このようなデマを流した人は特定できるものでしょうか?

また、流した本人以外に、拡散した人物についても罰せられることはあるのでしょうか?

そして、日本には、デマを流す行為自体を取り締まる法律はないとのことですが、そのような立法は可能なのでしょうか?

 

当事務所高崎事務所所属の下山田聖弁護士に聞いてみました。

 

デマを流した人は特定できるか?

デマが原因で混乱が発生した事例としては、金融機関の取り付け騒ぎが有名です。

金融機関の経営が危ないというデマが原因で、多数の顧客が預金を引き出してしまう事例です。

捜査を進める中で,デマの出所を調査し、その出発点となった人物を特定できた事例もあるようです。

 

現代社会では、SNSによる発信が出所になるケースが多いかと思いますが、会話の中での冗談や噂話が発端となったケースよりも、記録が残る以上は、特定しやすいのではないでしょうか。

 

デマを流した本人以外に、拡散した人たちについては処罰できるのか?

上の例でいうと、デマを流した本人には、「虚偽の風説を流布し、……人の信用を毀損し……」たとして、信用毀損罪が成立する可能性があります。

 

しかしながら、デマを拡散した人については、評価が難しいところです。

 

そもそも、拡散した人を処罰するためには、拡散させた内容が虚偽であることを本人が認識していることが必要です。

信用毀損罪にいう「虚偽の風説」は、自らが捏造したものである必要はありませんが、信用毀損罪が故意犯である以上、拡散した人にも虚偽であるという認識がなければ処罰できません。

 

そのため、デマを拡散した人が処罰される可能性は低いのではないでしょうか。

 

デマを流す行為自体を処罰する立法は可能なのか?

デマを流す行為それ自体を処罰する立法が可能か、という点については、「犯罪とは何か」ということを考える必要があります。

 

保護法益を侵害する行為を、刑罰をもって抑止しているのが「犯罪」です。

殺人罪は人の生命を守るための規定ですし、信用毀損罪の保護法益は、人(法人含む。

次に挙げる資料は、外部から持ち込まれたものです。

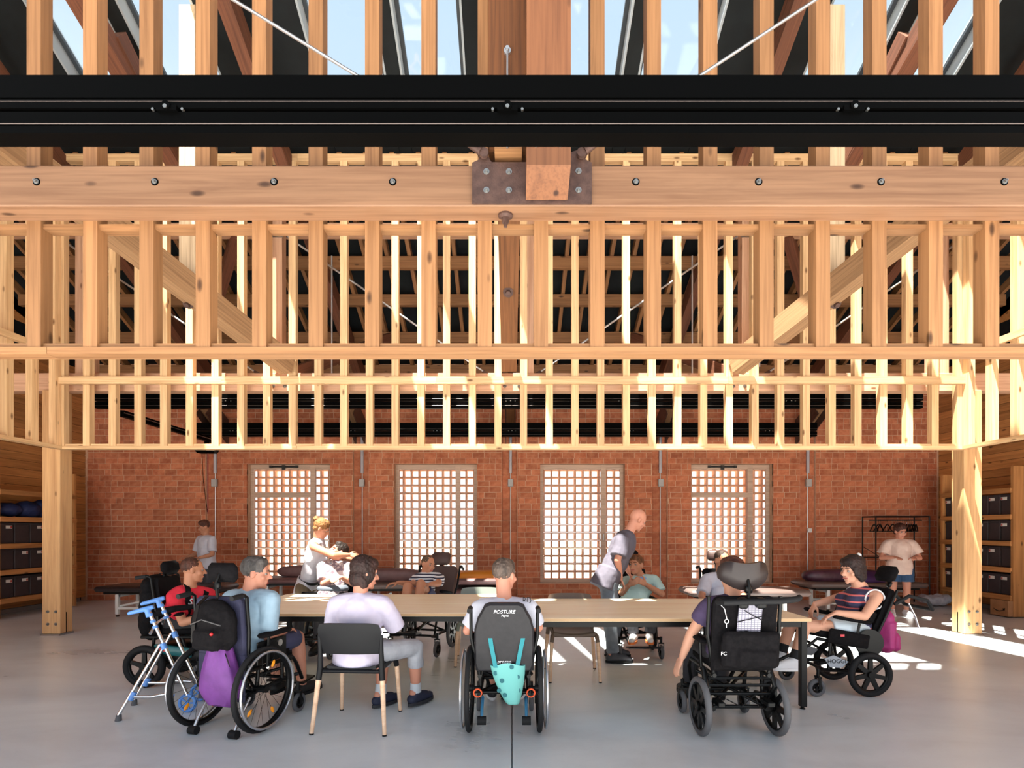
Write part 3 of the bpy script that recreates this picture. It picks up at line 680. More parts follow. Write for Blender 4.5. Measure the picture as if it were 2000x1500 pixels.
# ---------------------------------------------------------------- chairs with plastic shell and wooden legs
def shell_chair(label, loc, rz, m, m2=None):
    t = thing('side_chair', label, 'chair', loc, rz, 'plastic and wood side chairs')
    # faces local +Y; backrest at -Y
    def sheet(fn, nu, nv, th, mm, nm):
        b = MB(); P = [[V(fn(i/nu, j/nv)) for j in range(nv+1)] for i in range(nu+1)]
        top = []; bot = []
        for i in range(nu+1):
            for j in range(nv+1):
                a = P[min(i+1, nu)][j]-P[max(i-1, 0)][j]; c = P[i][min(j+1, nv)]-P[i][max(j-1, 0)]; n = a.cross(c).normalized()
                top.append(P[i][j]+n*th/2); bot.append(P[i][j]-n*th/2)
        N = len(top); id_ = lambda i, j: i*(nv+1)+j; fs = []
        for i in range(nu):
            for j in range(nv): q = (id_(i,j), id_(i+1,j), id_(i+1,j+1), id_(i,j+1)); fs.append(q); fs.append(tuple(N+k for k in q[::-1]))
        edge = [id_(i,0) for i in range(nu+1)]+[id_(nu,j) for j in range(1, nv+1)]+[id_(i,nv) for i in range(nu-1, -1, -1)]+[id_(0,j) for j in range(nv-1, 0, -1)]
        for k in range(len(edge)): a, c = edge[k], edge[(k+1) % len(edge)]; fs.append((a, a+N, c+N, c))
        b.add(top+bot, fs); return b.obj(nm, mm, t, 50)
    def seat(u, v): x = (u-.5)*.40*(1-.10*(1-v)); y = -.19+.41*v; return (x, y, .445+.02*abs(2*u-1)**2-.012*math.sin(v*PI)-.02*max(0, v-.8)*5*(v-.8)*5*.5)
    def back(u, v):
        a = (u-.5)*2; hw = (.218+.012*v)*(1-.06*max(0, v-.8)*5*.5); x = a*hw; y = -.225-.05*v+.035*a*a; z = .565+.225*v-.012*abs(a)**6*(v > .5)+.012*abs(a)**6*(v < .2)*0
        if v > .85: x *= 1-.05*(v-.85)/.15
        return (x, y, z)
    sheet(seat, 10, 10, .02, m2 or m, 'seat'); sheet(back, 14, 8, .016, m, 'backrest')
    fr = MB()
    for s in (-1, 1):
        fr.tube([(s*.225, -.215, .70), (s*.222, -.205, .58), (s*.224, -.20, .46), (s*.232, -.212, .375)], [.013, .017, .021, .021], 10)
        fr.tube([(s*.20, .18, .452), (s*.212, .212, .43), (s*.22, .222, .375)], [.018, .022, .02], 10)
        fr.tube([(s*.205, -.19, .44), (s*.2, .19, .437)], .016, 8)
    fr.tube([(-.205, .2, .435), (.205, .2, .435)], .015, 8); fr.tube([(-.205, -.195, .435), (.205, -.195, .435)], .015, 8)
    tag(fr.obj('shell_frame', m, t, 50), kind='stuff')
    for s in (-1, 1):
        l = MB().cyl((s*.232, -.212, .378), (s*.262, -.262, .008), .019, .0145, 12).obj('leg', M_BEECH, t, 40); MB().cyl((s*.262, -.262, .010), (s*.2625, -.263, 0), .016).obj('foot', M_TBLK, l, 40)
        l = MB().cyl((s*.22, .222, .378), (s*.238, .262, .008), .018, .014, 12).obj('leg', M_BEECH, t, 40); MB().cyl((s*.238, .262, .010), (s*.238, .263, 0), .0155).obj('foot', M_TBLK, l, 40)
    return t
shell_chair('black plastic chair with pale wooden legs holding the woman in a lilac-white top', (-1.145, 4.10, 0), math.radians(-3), M_CHBLK)
shell_chair('grey-green empty chair behind the left table, beside the orange bolster', (-.36, 6.0, 0), PI, M_CHGRN)
shell_chair('taupe empty chair with slim legs tucked under the right table', (.60, 5.42, 0), PI, M_CHTAUPE)
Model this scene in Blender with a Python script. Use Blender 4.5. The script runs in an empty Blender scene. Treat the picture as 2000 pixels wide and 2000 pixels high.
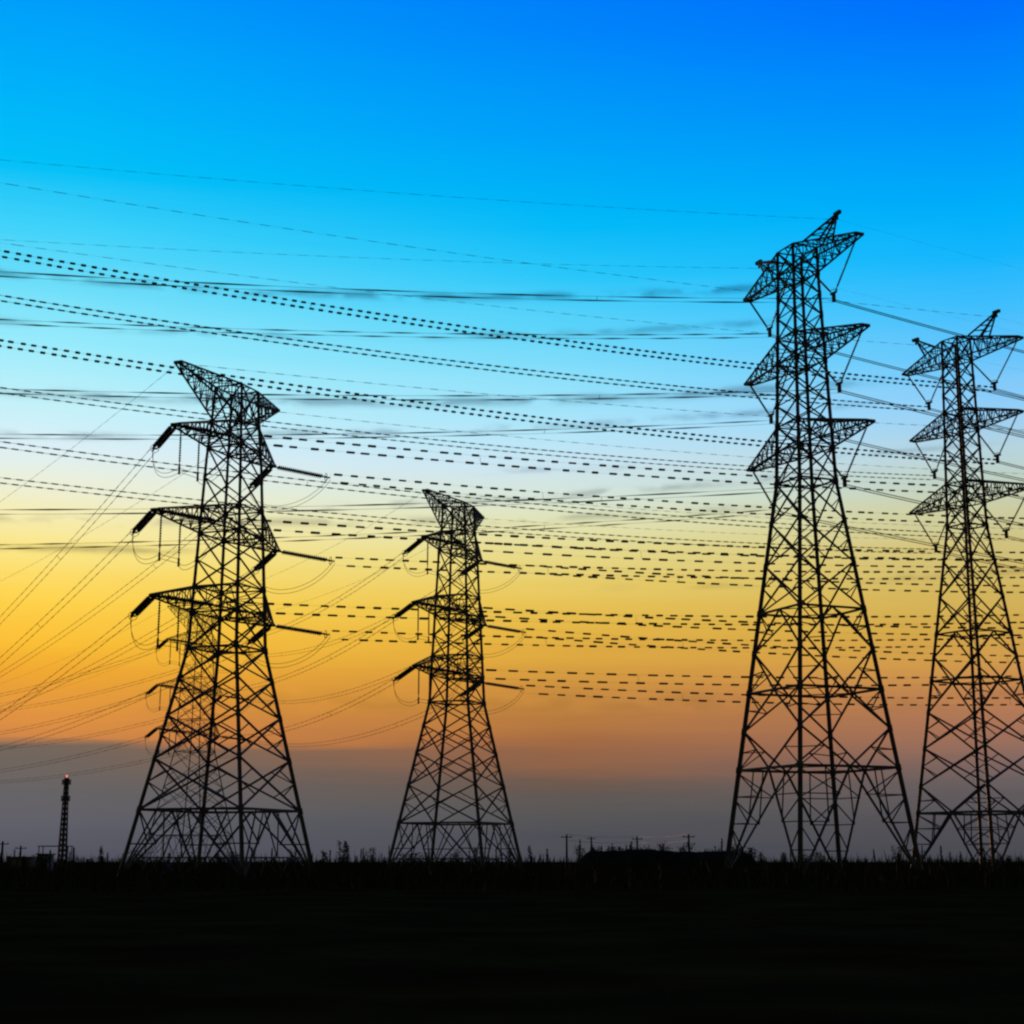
import bpy, math, random
from mathutils import Vector, Matrix
random.seed(11)
R = math.radians
scene = bpy.context.scene

# ------------------------------------------------------------------ camera
CAM_H = 1.6
PITCH = math.atan(0.2154)
cam_data = bpy.data.cameras.new("camera")
cam_data.sensor_width = 36.0
cam_data.lens = 36.0 * 3170.0 / 2000.0
cam_data.clip_start = 0.5
cam_data.clip_end = 20000.0
cam = bpy.data.objects.new("camera", cam_data)
scene.collection.objects.link(cam)
cam.location = (0, 0, CAM_H)
cam.rotation_euler = (R(90) + PITCH, 0, 0)
scene.camera = cam

# ------------------------------------------------------------------ sky
SUN_ELEV, SUN_AZ = R(1.0), R(-12.0)          # azimuth measured from +Y towards +X
world = bpy.data.worlds.new("World")
scene.world = world
world.use_nodes = True
nt = world.node_tree
for n in list(nt.nodes):
    nt.nodes.remove(n)


def lin(c):
    def f(x):
        x /= 255.0
        return x / 12.92 if x <= 0.04045 else ((x + 0.055) / 1.055) ** 2.4
    return (f(c[0]), f(c[1]), f(c[2]), 1.0)


def N(kind, **kw):
    n = nt.nodes.new(kind)
    for k, v in kw.items():
        setattr(n, k, v)
    return n


def mth(op, a, b=None, clamp=False):
    n = N('ShaderNodeMath', operation=op)
    n.use_clamp = clamp
    for i, x in enumerate((a, b)):
        if x is None:
            continue
        if isinstance(x, (int, float)):
            n.inputs[i].default_value = x
        else:
            nt.links.new(x, n.inputs[i])
    return n.outputs[0]


def maprange(x, a, b, c=0.0, d=1.0, smooth=False):
    n = N('ShaderNodeMapRange')
    if smooth:
        n.interpolation_type = 'SMOOTHSTEP'
    n.clamp = True
    for i, v in ((1, a), (2, b), (3, c), (4, d)):
        n.inputs[i].default_value = v
    nt.links.new(x, n.inputs[0])
    return n.outputs[0]


def ramp(x, stops):
    n = N('ShaderNodeValToRGB')
    el = n.color_ramp.elements
    while len(el) < len(stops):
        el.new(0.5)
    for e, (p, c) in zip(el, stops):
        e.position = p
    for e, (p, c) in zip(el, stops):
        e.color = lin(c)
    nt.links.new(x, n.inputs[0])
    return n.outputs[0]


def mixc(f, a, b):
    n = N('ShaderNodeMix', data_type='RGBA')
    nt.links.new(f, n.inputs[0])
    nt.links.new(a, n.inputs[6])
    nt.links.new(b, n.inputs[7])
    return n.outputs[2]


tc = N('ShaderNodeTexCoord')
sep = N('ShaderNodeSeparateXYZ')
nt.links.new(tc.outputs['Generated'], sep.inputs[0])
sx, sy, sz = sep.outputs
elev = mth('MULTIPLY', mth('ARCSINE', mth('MINIMUM', mth('MAXIMUM', sz, -1.0), 1.0)), 57.29578)
azim = mth('MULTIPLY', mth('ARCTAN2', sx, sy), 57.29578)
# soft horizontal streaks of thin high cloud and a ragged top to the low bank
mp = N('ShaderNodeMapping')
mp.inputs['Scale'].default_value = (3.0, 3.0, 60.0)
nt.links.new(tc.outputs['Generated'], mp.inputs[0])
nz = N('ShaderNodeTexNoise')
nz.inputs['Scale'].default_value = 2.2
nz.inputs['Detail'].default_value = 4.0
nz.inputs['Roughness'].default_value = 0.5
nt.links.new(mp.outputs[0], nz.inputs['Vector'])
wob = mth('MULTIPLY', mth('SUBTRACT', nz.outputs[0], 0.5), maprange(elev, 1.0, 12.0, 0.9, 0.5))
elev_w = mth('ADD', elev, wob)
E0, E1 = -2.0, 90.0
pos = mth('DIVIDE', mth('ADD', elev_w, 2.0), 92.0, clamp=True)


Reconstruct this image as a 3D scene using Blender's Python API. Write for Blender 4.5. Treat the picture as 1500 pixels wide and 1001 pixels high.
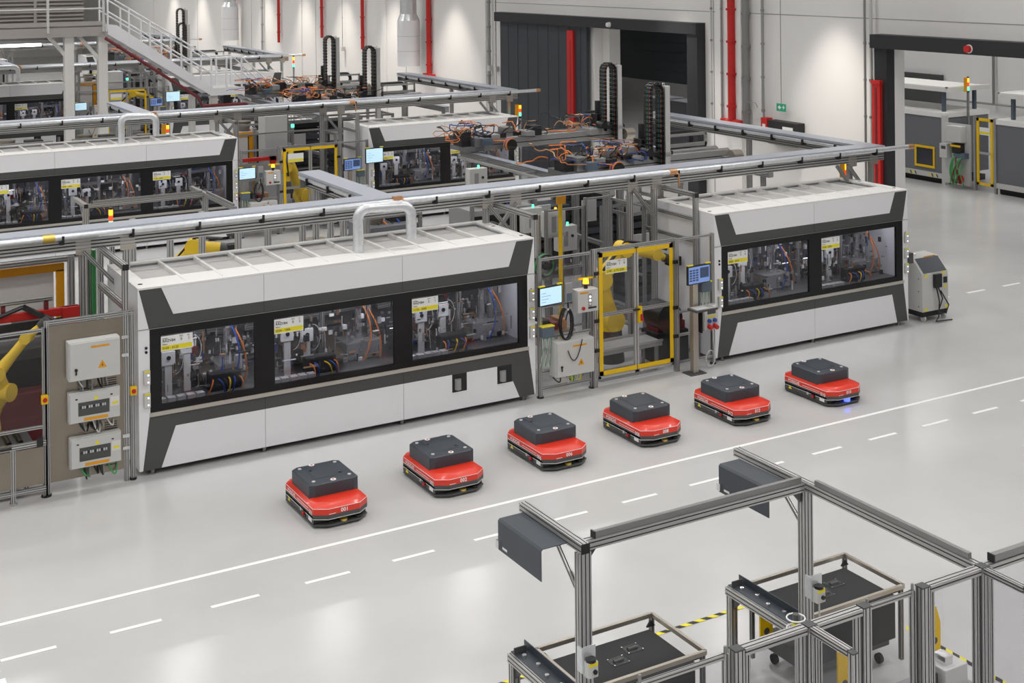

)の経済的信用です。

 

また、犯罪とする行為は、定義を明確にし、かつ、必要最小限であるべき、というのが基本的な考え方です。

これがなければ、自分の行為が犯罪になるのか分からず、自由な活動ができなくなります。

 

「デマを流す行為」自体、社会生活に無用の混乱を招くものであることは確かです。

しかしながら、確実な根拠に基づくものしか発信できないとなれば、それはそれで過度な制約であることは否めません。

 

以上のことを考えると、「デマを流す行為」それ自体を刑事罰の対象にする立法が可能かという点については、消極に考えざるを得ないのではないかと思います。